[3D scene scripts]
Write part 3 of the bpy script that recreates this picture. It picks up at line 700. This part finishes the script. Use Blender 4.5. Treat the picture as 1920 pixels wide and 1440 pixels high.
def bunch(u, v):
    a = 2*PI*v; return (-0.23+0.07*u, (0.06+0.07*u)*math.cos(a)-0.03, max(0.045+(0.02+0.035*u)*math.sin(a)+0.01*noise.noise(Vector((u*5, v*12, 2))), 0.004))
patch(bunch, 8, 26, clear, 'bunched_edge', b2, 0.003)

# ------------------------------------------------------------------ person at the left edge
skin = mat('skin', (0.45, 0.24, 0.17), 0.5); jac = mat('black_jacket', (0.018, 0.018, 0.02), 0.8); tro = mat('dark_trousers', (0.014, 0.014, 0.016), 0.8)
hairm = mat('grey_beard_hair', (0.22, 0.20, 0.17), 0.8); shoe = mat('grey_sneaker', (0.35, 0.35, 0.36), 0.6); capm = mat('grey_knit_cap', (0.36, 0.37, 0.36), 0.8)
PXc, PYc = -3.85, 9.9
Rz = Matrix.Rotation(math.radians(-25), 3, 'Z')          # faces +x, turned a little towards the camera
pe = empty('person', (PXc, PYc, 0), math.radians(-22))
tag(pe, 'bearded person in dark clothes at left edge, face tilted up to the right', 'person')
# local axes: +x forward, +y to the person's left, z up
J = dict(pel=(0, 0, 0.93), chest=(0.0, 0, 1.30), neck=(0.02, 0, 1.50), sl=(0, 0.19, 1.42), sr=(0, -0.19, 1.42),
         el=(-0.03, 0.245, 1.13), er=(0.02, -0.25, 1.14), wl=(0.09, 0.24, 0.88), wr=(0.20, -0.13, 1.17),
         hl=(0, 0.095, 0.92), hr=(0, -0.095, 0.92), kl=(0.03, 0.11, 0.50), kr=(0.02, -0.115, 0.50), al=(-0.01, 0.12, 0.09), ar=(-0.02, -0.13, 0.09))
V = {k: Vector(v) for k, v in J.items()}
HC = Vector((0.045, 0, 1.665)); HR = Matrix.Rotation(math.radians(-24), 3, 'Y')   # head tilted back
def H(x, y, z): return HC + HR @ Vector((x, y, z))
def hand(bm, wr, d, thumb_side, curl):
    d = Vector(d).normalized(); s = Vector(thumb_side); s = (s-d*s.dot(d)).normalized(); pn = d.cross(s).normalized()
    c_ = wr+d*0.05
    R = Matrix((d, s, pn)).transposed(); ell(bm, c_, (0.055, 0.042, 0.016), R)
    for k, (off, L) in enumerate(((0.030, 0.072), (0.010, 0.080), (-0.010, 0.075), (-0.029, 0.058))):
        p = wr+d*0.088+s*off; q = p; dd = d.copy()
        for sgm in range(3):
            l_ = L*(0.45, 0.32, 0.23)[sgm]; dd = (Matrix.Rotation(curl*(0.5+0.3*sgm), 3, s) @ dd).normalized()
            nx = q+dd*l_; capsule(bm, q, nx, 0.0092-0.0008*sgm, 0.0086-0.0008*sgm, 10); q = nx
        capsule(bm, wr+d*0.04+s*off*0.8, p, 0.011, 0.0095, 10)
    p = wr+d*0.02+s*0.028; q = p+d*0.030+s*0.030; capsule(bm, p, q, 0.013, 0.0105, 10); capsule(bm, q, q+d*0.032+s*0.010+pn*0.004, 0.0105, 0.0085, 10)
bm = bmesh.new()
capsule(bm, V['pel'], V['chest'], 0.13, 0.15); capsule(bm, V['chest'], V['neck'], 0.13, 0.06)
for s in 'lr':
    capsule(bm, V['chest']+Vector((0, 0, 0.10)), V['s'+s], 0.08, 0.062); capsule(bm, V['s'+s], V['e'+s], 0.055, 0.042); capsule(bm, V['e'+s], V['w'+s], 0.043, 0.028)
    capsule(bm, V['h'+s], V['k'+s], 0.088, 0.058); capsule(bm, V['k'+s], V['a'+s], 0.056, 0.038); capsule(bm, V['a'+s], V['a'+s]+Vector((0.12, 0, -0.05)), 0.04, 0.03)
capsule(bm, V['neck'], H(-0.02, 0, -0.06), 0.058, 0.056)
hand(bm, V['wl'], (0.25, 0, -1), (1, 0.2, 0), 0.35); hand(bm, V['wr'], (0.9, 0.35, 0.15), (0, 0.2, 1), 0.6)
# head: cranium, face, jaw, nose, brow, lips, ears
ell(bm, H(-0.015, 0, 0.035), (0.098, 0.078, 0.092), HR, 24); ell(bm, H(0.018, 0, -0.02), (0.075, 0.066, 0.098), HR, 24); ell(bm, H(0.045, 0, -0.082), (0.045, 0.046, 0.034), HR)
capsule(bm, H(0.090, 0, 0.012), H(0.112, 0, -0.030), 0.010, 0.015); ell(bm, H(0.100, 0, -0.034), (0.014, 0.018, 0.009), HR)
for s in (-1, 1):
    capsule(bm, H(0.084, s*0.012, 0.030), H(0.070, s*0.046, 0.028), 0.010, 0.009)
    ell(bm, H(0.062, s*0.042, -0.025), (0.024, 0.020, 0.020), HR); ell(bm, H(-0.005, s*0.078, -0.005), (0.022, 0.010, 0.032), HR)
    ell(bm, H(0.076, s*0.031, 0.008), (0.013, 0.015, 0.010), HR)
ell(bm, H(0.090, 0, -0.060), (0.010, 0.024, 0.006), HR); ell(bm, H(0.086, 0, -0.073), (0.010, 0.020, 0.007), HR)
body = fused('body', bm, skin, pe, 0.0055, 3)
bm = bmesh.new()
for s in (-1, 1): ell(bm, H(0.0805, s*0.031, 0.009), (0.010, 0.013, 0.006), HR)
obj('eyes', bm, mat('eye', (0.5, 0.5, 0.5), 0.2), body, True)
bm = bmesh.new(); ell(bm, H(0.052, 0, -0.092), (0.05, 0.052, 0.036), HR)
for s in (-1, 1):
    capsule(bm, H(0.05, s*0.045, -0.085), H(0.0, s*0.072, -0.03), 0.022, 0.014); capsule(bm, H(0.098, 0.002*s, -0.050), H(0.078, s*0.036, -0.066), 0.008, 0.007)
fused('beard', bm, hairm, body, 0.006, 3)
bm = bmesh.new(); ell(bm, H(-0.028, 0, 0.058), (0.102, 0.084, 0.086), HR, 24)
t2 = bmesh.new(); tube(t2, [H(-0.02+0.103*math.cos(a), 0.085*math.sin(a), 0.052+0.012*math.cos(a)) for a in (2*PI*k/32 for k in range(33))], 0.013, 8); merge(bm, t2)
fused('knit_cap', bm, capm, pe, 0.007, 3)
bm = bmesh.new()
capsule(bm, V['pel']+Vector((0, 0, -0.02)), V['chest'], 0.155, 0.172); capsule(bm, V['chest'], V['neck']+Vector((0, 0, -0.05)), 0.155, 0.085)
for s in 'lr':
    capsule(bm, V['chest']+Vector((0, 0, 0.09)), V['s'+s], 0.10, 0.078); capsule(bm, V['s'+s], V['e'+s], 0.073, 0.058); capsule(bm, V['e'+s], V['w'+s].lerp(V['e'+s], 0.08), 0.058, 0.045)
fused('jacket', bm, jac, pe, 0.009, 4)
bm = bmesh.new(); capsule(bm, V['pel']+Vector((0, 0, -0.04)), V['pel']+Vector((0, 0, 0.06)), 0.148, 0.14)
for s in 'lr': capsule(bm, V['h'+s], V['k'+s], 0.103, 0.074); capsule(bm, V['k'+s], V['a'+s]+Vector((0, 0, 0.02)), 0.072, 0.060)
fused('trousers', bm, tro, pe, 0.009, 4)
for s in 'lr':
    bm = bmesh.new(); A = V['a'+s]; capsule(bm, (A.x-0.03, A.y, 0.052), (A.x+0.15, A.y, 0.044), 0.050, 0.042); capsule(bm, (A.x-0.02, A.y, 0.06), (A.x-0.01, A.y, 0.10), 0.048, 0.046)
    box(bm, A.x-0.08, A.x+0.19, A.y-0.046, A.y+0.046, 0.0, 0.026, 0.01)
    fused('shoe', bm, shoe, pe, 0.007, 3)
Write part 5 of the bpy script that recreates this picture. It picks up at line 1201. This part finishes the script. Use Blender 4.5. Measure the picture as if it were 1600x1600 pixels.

* _TASK_: Write out the records exactly, starting at the first line and stopping after the line that contains "patch(bunch, 8, 26, clear, 'bunched_edge', b2, 0.003)".

* _RESULT OF THIS EXERCISE_:
Write part 3 of the bpy script that recreates this picture. It picks up at line 700. This part finishes the script. Use Blender 4.5. Treat the picture as 1920 pixels wide and 1440 pixels high.
def bunch(u, v):
    a = 2*PI*v; return (-0.23+0.07*u, (0.06+0.07*u)*math.cos(a)-0.03, max(0.045+(0.02+0.035*u)*math.sin(a)+0.01*noise.noise(Vector((u*5, v*12, 2))), 0.004))
patch(bunch, 8, 26, clear, 'bunched_edge', b2, 0.003)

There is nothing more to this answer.